• _What you will do_: Return, word for word, every line that follows.

• _Given material_:
+--

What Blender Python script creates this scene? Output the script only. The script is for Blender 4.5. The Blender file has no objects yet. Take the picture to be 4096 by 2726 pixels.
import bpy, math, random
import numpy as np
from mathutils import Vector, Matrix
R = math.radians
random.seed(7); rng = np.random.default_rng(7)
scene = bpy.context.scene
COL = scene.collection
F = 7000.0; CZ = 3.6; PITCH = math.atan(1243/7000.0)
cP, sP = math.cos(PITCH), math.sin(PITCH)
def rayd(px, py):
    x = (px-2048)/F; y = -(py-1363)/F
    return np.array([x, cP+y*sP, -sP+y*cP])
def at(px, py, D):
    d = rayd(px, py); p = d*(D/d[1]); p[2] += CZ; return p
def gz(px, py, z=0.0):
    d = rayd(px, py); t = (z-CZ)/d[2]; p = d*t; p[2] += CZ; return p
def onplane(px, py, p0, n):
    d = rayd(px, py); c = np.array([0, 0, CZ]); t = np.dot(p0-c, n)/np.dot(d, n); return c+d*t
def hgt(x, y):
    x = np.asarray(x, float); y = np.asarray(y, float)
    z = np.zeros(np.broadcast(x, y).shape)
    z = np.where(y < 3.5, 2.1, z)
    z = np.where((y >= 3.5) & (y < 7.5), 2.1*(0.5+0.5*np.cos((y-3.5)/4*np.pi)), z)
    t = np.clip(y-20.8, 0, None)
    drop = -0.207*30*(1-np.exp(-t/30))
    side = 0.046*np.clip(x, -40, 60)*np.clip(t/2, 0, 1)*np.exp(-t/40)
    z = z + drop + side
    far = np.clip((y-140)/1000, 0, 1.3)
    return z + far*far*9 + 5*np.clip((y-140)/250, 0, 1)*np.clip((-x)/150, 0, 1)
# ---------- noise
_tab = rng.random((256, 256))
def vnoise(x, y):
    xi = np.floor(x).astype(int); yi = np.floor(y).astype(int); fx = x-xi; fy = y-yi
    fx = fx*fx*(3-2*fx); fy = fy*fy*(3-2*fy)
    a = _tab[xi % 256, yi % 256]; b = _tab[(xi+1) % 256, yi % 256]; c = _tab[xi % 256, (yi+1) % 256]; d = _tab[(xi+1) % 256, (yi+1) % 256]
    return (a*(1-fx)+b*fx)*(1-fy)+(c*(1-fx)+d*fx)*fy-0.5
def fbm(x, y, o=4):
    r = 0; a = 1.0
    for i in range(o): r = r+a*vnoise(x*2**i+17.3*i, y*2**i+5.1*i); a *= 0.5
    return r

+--

• _Output_:
What Blender Python script creates this scene? Output the script only. The script is for Blender 4.5. The Blender file has no objects yet. Take the picture to be 4096 by 2726 pixels.
import bpy, math, random
import numpy as np
from mathutils import Vector, Matrix
R = math.radians
random.seed(7); rng = np.random.default_rng(7)
scene = bpy.context.scene
COL = scene.collection
F = 7000.0; CZ = 3.6; PITCH = math.atan(1243/7000.0)
cP, sP = math.cos(PITCH), math.sin(PITCH)
def rayd(px, py):
    x = (px-2048)/F; y = -(py-1363)/F
    return np.array([x, cP+y*sP, -sP+y*cP])
def at(px, py, D):
    d = rayd(px, py); p = d*(D/d[1]); p[2] += CZ; return p
def gz(px, py, z=0.0):
    d = rayd(px, py); t = (z-CZ)/d[2]; p = d*t; p[2] += CZ; return p
def onplane(px, py, p0, n):
    d = rayd(px, py); c = np.array([0, 0, CZ]); t = np.dot(p0-c, n)/np.dot(d, n); return c+d*t
def hgt(x, y):
    x = np.asarray(x, float); y = np.asarray(y, float)
    z = np.zeros(np.broadcast(x, y).shape)
    z = np.where(y < 3.5, 2.1, z)
    z = np.where((y >= 3.5) & (y < 7.5), 2.1*(0.5+0.5*np.cos((y-3.5)/4*np.pi)), z)
    t = np.clip(y-20.8, 0, None)
    drop = -0.207*30*(1-np.exp(-t/30))
    side = 0.046*np.clip(x, -40, 60)*np.clip(t/2, 0, 1)*np.exp(-t/40)
    z = z + drop + side
    far = np.clip((y-140)/1000, 0, 1.3)
    return z + far*far*9 + 5*np.clip((y-140)/250, 0, 1)*np.clip((-x)/150, 0, 1)
# ---------- noise
_tab = rng.random((256, 256))
def vnoise(x, y):
    xi = np.floor(x).astype(int); yi = np.floor(y).astype(int); fx = x-xi; fy = y-yi
    fx = fx*fx*(3-2*fx); fy = fy*fy*(3-2*fy)
    a = _tab[xi % 256, yi % 256]; b = _tab[(xi+1) % 256, yi % 256]; c = _tab[xi % 256, (yi+1) % 256]; d = _tab[(xi+1) % 256, (yi+1) % 256]
    return (a*(1-fx)+b*fx)*(1-fy)+(c*(1-fx)+d*fx)*fy-0.5
def fbm(x, y, o=4):
    r = 0; a = 1.0
    for i in range(o): r = r+a*vnoise(x*2**i+17.3*i, y*2**i+5.1*i); a *= 0.5
    return r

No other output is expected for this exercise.